At the end of last year, Made In Space made what was a huge achievement for 3D printing in space by sending their Zero G 3D printer, capable of 3D printing without gravity, to the International Space Station. There, it has 3D printed numerous components, including a now famous wrench and twenty-three other prints that have since returned to Earth for lab analysis. The ability to 3D print without gravity restraints will allow those aboard the ISS to 3D print tools and parts using raw material, preventing the need for direct shipments of such objects from Earth. This ability is an exciting one, but the true goal of NASA and Made In Space has been to 3D print in vacuum of space itself. Today, Made In Space has announced that such a feat has now been proven possible through a series of tests performed here on Earth.

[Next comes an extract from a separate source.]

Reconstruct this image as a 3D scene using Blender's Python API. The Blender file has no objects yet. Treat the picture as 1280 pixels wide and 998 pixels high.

Made In Space has been working on a commercial 3D printing lab that will be flown to the ISS later this year. Dubbed the Additive Manufacturing Facility (AMF), this platform was outfitted with the firm’s proprietary “vacuum-compatible extrusion heads”. Over the course of the last month, the space-focused startup has been performing a round of tests on this next generation 3D printing system to demonstrate the ability to 3D print in the vacuum of space – an image of which is posted below. And, so far, so good, as Made In Space was able to 3D print a number of specimens from aerospace-grade plastics that will now be analyzed in terms of their mechanical properties, which will be compared to the same parts made in the Earth’s atmosphere.
Mike Snyder, Chief Engineer at Made In Space, says of the astounding accomplishment, “We believe we are as little as 18 months away from incorporating the current designs into on-orbit tests.” He continued, “These preliminary tests, combined with our experience with microgravity additive manufacturing, show that the direct manufacturing of structures in space is possible using Made In Space developed technologies. Soon, structures will be produced in space that are much larger than what could currently fit into a launch fairing, designed for microgravity rather than launch survivability. Complete structural optimization is now possible in space.”
With the ability to 3D print in space, humanity will be able to fabricate objects that are too large to launch due to size and weight restrictions. For instance, NASA’s SpiderFab project intends to 3D print the underlying structures for such objects as antennas and solar panels. Not only can these objects be larger than those currently being folded up and flown aboard rockets, but they can have optimized geometries to be more effective. While an antenna could improve communication, an optimally designed, large-scale solar array could power spacecraft, robots, drones, and more. And, though such projects as mining asteroids with solar-powered drones might seem like science fiction, the news that Made In Space plans to send their AMF to the ISS later this year implies that science fact could be realized in the very near future.